● **AIM OF THE TASK**
Beginning with the first line of the data below, reproduce every line unchanged, ending with the line that holds "o = b.build('shoe', sel);".

● **SOURCE DATA**
[Start]

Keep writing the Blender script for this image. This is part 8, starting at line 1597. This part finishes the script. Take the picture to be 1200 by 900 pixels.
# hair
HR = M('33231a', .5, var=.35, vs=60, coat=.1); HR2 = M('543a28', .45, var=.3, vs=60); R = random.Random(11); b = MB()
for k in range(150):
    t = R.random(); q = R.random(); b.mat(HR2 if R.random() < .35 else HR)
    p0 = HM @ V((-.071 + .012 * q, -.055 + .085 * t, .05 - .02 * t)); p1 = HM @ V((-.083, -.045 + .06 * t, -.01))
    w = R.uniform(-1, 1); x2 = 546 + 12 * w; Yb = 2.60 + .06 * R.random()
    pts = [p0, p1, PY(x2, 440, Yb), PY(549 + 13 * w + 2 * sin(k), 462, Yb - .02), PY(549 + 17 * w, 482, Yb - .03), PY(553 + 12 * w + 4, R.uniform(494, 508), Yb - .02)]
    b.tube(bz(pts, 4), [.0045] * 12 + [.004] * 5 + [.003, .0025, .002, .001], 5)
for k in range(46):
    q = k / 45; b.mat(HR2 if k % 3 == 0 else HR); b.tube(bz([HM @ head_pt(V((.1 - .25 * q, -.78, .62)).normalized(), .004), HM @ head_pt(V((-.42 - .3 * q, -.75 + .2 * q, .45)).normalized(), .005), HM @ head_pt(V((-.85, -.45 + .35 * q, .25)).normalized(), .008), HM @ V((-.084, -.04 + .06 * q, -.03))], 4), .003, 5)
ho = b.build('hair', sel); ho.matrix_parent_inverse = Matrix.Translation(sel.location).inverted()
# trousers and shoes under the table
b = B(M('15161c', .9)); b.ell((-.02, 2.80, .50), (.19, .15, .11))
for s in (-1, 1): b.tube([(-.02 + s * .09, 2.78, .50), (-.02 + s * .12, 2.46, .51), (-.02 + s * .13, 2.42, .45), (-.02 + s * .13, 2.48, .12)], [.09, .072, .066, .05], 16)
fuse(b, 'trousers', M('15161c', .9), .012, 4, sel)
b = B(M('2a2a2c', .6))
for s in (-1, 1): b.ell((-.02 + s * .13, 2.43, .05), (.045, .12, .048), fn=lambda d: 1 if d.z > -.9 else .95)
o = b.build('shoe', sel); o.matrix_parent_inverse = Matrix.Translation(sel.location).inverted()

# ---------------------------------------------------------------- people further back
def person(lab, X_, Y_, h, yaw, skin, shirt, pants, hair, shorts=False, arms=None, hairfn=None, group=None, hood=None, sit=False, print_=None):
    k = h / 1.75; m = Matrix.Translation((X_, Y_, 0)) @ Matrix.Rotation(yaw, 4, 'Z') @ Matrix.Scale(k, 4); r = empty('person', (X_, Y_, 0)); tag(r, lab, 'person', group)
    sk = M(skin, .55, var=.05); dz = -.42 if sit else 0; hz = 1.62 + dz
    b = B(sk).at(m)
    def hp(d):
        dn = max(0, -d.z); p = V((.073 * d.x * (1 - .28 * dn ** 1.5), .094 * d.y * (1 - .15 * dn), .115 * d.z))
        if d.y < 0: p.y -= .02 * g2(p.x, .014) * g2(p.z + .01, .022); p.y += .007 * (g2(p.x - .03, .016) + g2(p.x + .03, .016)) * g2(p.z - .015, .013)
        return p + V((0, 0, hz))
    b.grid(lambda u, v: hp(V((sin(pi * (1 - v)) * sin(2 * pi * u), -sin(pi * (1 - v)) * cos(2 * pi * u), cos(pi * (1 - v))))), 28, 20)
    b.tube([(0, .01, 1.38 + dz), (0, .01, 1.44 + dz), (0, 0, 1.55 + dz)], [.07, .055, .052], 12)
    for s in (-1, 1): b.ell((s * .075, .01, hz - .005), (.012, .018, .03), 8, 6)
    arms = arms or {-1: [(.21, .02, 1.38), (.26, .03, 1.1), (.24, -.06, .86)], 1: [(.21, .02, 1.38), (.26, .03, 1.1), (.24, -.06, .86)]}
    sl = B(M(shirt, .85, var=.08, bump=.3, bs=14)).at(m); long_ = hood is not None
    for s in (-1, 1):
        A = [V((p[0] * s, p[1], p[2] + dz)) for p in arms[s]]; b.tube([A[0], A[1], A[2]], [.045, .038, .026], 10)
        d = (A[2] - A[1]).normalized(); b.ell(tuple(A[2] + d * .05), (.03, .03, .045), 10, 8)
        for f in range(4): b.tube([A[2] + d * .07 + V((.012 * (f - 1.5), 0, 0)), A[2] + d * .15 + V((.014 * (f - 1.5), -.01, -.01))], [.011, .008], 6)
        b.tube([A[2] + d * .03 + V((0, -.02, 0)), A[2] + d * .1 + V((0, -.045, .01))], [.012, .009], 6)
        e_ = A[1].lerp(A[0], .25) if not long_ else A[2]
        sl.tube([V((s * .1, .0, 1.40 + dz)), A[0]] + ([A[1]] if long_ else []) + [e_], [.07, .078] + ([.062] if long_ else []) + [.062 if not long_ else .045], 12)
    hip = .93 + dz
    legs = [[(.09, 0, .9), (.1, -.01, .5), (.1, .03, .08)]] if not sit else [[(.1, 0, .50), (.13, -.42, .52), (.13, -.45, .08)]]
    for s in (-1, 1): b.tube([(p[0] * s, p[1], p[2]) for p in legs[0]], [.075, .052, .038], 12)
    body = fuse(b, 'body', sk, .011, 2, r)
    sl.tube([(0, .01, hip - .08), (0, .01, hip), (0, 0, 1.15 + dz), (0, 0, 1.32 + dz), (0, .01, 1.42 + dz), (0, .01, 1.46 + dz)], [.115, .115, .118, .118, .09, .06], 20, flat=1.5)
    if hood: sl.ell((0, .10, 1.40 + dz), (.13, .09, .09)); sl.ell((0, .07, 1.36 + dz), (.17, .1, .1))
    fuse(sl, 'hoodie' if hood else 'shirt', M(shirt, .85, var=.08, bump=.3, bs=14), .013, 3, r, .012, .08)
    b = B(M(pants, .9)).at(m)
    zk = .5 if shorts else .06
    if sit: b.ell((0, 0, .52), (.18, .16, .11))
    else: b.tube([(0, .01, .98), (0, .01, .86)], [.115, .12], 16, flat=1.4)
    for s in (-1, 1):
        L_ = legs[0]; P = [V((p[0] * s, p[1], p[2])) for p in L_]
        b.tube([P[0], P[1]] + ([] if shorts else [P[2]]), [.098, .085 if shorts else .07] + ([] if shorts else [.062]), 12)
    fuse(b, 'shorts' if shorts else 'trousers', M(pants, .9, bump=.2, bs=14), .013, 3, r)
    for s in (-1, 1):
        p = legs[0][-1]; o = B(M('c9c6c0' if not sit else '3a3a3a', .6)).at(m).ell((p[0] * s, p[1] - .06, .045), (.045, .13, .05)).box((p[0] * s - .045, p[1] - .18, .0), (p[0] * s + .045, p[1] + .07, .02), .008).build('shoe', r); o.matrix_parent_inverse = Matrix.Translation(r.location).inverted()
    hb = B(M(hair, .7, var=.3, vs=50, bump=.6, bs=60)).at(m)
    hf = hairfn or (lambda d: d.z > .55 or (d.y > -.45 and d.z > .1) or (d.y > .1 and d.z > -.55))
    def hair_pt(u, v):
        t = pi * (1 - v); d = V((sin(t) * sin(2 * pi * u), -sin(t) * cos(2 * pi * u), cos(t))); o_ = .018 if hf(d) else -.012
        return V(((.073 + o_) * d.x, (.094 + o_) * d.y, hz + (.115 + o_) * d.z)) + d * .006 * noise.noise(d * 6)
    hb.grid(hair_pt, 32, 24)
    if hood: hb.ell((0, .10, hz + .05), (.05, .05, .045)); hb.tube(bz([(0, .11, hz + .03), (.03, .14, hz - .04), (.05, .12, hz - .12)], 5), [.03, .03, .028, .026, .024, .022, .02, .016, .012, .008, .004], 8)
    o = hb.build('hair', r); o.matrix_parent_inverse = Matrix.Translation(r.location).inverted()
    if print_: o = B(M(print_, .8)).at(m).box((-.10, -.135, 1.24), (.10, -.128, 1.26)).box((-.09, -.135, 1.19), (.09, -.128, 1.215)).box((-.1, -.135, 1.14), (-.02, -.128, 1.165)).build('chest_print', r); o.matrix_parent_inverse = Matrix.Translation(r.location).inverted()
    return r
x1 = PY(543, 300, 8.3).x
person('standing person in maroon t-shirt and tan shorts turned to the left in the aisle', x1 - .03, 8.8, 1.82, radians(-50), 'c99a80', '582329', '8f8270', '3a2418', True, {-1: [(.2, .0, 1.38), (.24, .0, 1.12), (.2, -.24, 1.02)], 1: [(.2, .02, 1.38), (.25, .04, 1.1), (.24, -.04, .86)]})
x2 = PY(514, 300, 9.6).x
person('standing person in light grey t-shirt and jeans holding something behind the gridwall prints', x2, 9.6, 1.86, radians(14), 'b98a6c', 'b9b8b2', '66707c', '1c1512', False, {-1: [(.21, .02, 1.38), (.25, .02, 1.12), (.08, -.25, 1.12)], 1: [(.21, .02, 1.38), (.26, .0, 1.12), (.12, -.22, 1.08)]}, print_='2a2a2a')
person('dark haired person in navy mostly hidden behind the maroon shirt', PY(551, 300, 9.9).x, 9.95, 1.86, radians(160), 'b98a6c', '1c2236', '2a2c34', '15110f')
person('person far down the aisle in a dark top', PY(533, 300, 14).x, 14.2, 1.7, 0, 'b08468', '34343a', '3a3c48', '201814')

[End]

● **EXERCISE RESULT**
Keep writing the Blender script for this image. This is part 8, starting at line 1597. This part finishes the script. Take the picture to be 1200 by 900 pixels.
# hair
HR = M('33231a', .5, var=.35, vs=60, coat=.1); HR2 = M('543a28', .45, var=.3, vs=60); R = random.Random(11); b = MB()
for k in range(150):
    t = R.random(); q = R.random(); b.mat(HR2 if R.random() < .35 else HR)
    p0 = HM @ V((-.071 + .012 * q, -.055 + .085 * t, .05 - .02 * t)); p1 = HM @ V((-.083, -.045 + .06 * t, -.01))
    w = R.uniform(-1, 1); x2 = 546 + 12 * w; Yb = 2.60 + .06 * R.random()
    pts = [p0, p1, PY(x2, 440, Yb), PY(549 + 13 * w + 2 * sin(k), 462, Yb - .02), PY(549 + 17 * w, 482, Yb - .03), PY(553 + 12 * w + 4, R.uniform(494, 508), Yb - .02)]
    b.tube(bz(pts, 4), [.0045] * 12 + [.004] * 5 + [.003, .0025, .002, .001], 5)
for k in range(46):
    q = k / 45; b.mat(HR2 if k % 3 == 0 else HR); b.tube(bz([HM @ head_pt(V((.1 - .25 * q, -.78, .62)).normalized(), .004), HM @ head_pt(V((-.42 - .3 * q, -.75 + .2 * q, .45)).normalized(), .005), HM @ head_pt(V((-.85, -.45 + .35 * q, .25)).normalized(), .008), HM @ V((-.084, -.04 + .06 * q, -.03))], 4), .003, 5)
ho = b.build('hair', sel); ho.matrix_parent_inverse = Matrix.Translation(sel.location).inverted()
# trousers and shoes under the table
b = B(M('15161c', .9)); b.ell((-.02, 2.80, .50), (.19, .15, .11))
for s in (-1, 1): b.tube([(-.02 + s * .09, 2.78, .50), (-.02 + s * .12, 2.46, .51), (-.02 + s * .13, 2.42, .45), (-.02 + s * .13, 2.48, .12)], [.09, .072, .066, .05], 16)
fuse(b, 'trousers', M('15161c', .9), .012, 4, sel)
b = B(M('2a2a2c', .6))
for s in (-1, 1): b.ell((-.02 + s * .13, 2.43, .05), (.045, .12, .048), fn=lambda d: 1 if d.z > -.9 else .95)
o = b.build('shoe', sel); o.matrix_parent_inverse = Matrix.Translation(sel.location).inverted()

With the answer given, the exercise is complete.